Always thank your critics because they took the time to read and comment on your work. A friendly atmosphere helps everyone.

 

How to Critique:

Start with the positive by stating what worked, what made you curious, happy or excited. Continue to the negative with what confused you and what problems the piece might have. Finish with suggestions and one more positive note.

  • Overall impression:
    • What did you think of the piece as a whole?
    • Did it evoke any emotions, memories, ideas?
    • What was your interpretation of the story?
    • Does the piece fit with the writer’s target audience?

 

  • Presentation:
    • What do you think of the title?
    • Are the scenes divided enough to understand the shift, i.e are they separated by paragraphs, lines, stars, new pages?
    • Is the font appropriate or distracting?
    • For poems –
      • Is the format eye catching or obscure?
      • What did you think of the stanzas? Do they fit or are some too long/short/varied?
      • How did the punctuation affect the poem?
    • For performance pieces –
      • Could you hear all the words? Was the performer projecting themselves?
      • Where gestures important or distracting?
      • What did you think of the props?
      • Was the pacing too fast/slow or just right?
      • Did the performer have a strong presence?

 

  • Details:
    • Language and style:
      • Did the opening capture your attention?
      • Are there any odd word choices?
      • Was the style consistent?
      • Was there an excess of adverbs or adjectives? Did it feel ‘wordy?’
      • Was there an overall mood?
      • Did the writer show or tell the story?
    • Characters:
      • Is the Point Of View (POV) consistent?
      • Were the characters believable in the context?
      • Did you connect with the characters?
      • Did the characters do anything that did not suit their personality?
      • How did the character make you feel? Did you like or hate them? Remember to distinguish personal love/hate from function, i.e Cersei Lannister from Game of Thrones is a villain whom we are supposed to hate, however, from the viewpoint of a writer, shes a fantastic and complex character I would love to work with.
      • Did the dialogue sound plausible?
      • Was there too much exposition in the dialogue?
      • Was the character description clear, too long or short?
    • Plot:
      • If imagery or metaphors were used, were they clear or relevant?
      • Was the climax of the story correctly positioned? Did it weaken or strengthen the plot?
      • Was the ending justified or did you feel there was something missing? Was the end forced?
      • Even in a fantastical world, did the laws remain constant or did story elements disconnect? i.e there was a science-fiction alien student in the Harry Potter fantasy universe.
      • How was the setting in the context of that universe?
      • How was the pacing?

 

  • Suggestions:
    • How do you think the piece can be improved?
    • Would you add or remove content?
    • Less is more – could the removal of words or sentences strengthen the writing?
    • Where can the writer expand to explain any plot points or scenes?
    • Point out if and where your attention wandered.

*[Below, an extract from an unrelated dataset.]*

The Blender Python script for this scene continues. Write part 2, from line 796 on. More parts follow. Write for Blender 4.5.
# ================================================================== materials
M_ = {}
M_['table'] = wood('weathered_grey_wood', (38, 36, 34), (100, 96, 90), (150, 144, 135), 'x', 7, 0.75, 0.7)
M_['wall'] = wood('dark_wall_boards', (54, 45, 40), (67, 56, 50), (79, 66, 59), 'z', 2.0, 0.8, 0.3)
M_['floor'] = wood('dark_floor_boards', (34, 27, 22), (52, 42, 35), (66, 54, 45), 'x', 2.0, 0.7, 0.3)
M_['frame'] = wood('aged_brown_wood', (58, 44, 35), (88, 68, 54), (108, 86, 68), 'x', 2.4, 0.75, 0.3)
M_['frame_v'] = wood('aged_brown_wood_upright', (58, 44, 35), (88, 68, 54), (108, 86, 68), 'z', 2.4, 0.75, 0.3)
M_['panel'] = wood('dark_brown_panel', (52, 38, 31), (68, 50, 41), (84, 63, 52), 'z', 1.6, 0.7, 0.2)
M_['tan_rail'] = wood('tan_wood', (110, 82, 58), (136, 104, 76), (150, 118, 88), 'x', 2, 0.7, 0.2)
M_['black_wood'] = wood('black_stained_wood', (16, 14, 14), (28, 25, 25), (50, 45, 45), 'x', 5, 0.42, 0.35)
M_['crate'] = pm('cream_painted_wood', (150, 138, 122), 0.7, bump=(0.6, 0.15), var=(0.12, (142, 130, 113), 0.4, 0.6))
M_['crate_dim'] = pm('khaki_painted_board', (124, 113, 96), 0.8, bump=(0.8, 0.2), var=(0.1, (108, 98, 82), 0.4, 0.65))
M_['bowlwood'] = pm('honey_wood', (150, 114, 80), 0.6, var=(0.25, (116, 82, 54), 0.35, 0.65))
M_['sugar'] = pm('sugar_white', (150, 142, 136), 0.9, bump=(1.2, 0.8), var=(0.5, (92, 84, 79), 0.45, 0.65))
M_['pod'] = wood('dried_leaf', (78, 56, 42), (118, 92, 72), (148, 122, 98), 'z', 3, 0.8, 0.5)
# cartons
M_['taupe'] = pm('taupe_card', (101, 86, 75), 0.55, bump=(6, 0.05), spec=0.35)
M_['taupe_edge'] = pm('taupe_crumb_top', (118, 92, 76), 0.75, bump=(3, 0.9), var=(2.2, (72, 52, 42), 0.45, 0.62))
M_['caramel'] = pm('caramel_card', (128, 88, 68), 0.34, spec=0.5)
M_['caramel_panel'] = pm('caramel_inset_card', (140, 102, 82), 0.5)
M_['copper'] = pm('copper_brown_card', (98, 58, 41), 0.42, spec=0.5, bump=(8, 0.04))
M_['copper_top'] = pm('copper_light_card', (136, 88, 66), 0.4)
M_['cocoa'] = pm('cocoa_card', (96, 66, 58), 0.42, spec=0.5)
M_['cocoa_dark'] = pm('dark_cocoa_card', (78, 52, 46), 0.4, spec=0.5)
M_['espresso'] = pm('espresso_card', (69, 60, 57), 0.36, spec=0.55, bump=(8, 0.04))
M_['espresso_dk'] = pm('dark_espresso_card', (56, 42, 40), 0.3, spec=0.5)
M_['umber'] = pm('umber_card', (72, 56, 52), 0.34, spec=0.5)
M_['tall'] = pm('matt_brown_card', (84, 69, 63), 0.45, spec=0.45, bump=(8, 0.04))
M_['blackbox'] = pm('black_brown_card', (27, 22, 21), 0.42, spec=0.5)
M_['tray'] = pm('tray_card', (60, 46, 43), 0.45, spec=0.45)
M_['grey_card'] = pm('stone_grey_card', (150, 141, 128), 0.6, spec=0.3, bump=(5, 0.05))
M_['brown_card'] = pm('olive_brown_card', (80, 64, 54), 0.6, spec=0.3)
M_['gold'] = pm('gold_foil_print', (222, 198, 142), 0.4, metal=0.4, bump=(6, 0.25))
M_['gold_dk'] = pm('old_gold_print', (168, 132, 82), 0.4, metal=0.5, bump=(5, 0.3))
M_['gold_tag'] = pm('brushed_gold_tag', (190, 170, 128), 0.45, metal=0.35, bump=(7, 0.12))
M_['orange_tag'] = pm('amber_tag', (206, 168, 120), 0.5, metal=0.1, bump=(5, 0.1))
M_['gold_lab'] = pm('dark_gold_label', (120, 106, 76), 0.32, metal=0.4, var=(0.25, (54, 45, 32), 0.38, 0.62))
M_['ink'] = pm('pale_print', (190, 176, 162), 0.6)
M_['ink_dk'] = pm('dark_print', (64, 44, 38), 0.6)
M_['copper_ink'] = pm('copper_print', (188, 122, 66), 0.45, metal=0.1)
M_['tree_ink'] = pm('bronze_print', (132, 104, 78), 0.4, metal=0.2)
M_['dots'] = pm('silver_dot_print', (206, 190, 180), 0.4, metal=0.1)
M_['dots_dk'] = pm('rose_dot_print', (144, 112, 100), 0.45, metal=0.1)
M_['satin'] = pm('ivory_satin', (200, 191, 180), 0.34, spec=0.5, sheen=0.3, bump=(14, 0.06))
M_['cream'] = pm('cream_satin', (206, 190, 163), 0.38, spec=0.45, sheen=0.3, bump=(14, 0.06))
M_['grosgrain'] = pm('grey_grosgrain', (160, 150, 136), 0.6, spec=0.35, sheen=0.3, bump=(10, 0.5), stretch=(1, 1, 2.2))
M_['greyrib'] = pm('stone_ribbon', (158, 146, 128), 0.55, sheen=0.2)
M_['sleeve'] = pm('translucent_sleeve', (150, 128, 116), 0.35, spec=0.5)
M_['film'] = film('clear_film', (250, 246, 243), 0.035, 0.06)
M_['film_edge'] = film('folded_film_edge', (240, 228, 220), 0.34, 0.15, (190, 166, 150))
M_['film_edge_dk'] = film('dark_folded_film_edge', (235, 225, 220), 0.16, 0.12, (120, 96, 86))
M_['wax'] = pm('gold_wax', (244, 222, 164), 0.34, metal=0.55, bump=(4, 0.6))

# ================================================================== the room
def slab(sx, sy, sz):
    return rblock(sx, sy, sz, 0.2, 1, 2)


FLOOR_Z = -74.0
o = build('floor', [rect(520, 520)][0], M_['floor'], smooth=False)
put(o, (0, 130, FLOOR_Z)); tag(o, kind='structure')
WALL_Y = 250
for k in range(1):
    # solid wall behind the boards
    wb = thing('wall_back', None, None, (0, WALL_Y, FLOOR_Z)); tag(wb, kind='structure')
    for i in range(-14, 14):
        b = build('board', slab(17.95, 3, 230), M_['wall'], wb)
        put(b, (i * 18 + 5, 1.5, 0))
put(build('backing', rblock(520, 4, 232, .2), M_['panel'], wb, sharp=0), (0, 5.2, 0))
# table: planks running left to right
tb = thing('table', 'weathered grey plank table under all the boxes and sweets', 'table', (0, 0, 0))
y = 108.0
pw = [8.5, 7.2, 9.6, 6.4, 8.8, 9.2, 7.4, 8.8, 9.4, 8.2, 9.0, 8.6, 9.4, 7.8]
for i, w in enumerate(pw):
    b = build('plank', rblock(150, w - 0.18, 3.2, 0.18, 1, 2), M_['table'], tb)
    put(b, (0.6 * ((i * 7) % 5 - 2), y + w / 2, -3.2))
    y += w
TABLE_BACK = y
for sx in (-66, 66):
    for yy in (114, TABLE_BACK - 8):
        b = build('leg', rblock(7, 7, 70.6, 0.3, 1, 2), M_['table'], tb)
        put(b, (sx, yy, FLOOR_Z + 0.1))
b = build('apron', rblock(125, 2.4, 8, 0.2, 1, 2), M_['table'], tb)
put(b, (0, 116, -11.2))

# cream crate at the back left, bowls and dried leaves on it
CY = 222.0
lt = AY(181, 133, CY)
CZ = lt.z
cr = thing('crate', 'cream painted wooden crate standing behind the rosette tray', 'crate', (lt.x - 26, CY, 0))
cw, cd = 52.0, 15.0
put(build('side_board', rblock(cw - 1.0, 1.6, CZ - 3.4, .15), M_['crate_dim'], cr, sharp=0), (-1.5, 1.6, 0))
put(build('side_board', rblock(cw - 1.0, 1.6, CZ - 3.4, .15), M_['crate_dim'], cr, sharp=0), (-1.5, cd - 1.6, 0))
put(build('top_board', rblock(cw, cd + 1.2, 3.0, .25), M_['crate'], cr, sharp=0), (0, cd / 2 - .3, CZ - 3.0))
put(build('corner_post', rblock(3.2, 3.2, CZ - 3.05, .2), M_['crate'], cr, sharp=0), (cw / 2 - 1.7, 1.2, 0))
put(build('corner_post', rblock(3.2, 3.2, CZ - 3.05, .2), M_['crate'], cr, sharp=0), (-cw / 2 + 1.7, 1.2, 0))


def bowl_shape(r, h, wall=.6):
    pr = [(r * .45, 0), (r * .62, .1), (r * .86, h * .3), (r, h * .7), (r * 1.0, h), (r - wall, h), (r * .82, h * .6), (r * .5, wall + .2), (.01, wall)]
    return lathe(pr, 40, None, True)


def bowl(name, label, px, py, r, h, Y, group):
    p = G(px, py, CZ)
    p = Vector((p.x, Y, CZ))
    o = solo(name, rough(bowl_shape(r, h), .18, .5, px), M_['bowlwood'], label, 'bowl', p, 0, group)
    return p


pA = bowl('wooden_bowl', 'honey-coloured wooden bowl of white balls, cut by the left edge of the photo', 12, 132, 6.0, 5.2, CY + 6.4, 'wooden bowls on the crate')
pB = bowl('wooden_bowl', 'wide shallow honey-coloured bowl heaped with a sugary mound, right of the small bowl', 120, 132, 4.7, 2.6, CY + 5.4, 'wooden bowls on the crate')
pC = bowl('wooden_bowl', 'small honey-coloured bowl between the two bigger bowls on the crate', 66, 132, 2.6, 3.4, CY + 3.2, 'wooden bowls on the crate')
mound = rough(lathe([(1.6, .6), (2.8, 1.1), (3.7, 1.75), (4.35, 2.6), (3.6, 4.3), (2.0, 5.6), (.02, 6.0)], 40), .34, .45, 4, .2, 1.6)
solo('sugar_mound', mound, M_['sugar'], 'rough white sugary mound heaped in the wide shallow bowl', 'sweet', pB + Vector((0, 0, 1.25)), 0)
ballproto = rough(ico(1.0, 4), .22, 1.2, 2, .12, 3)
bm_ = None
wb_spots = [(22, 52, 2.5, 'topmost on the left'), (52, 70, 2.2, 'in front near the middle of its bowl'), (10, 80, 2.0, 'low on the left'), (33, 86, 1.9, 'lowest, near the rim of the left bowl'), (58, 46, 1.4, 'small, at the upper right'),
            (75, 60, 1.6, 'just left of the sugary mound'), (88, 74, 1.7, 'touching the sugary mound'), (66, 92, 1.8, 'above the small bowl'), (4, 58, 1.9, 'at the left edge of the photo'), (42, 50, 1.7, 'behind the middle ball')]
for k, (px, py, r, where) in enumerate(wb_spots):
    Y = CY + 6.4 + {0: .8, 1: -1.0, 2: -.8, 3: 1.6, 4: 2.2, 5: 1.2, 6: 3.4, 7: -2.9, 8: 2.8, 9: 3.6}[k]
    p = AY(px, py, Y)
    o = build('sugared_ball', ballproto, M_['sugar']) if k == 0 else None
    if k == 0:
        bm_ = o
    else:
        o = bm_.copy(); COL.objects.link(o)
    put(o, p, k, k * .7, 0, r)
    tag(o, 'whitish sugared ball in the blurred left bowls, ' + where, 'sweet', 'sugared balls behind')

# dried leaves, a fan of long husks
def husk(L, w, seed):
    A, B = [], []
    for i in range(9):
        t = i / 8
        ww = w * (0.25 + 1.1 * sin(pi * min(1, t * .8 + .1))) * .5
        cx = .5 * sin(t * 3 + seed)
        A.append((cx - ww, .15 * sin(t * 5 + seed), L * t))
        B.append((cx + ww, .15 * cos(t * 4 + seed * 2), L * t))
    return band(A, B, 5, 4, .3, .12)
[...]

Was the piece monotonous at any point?
    • Ask the writer if they have any specific feedback they would like.
    • Would the story work better in a different Point Of View, setting, time?
    • If you feel the writer would benefit from detailed feedback that cannot be covered in the workshop, give or send them a copy with all your notes.

 

I am sure there are many more points to consider during a workshop, so please feel free to send them to me and I will add them to the list. Have a wonderful workshop!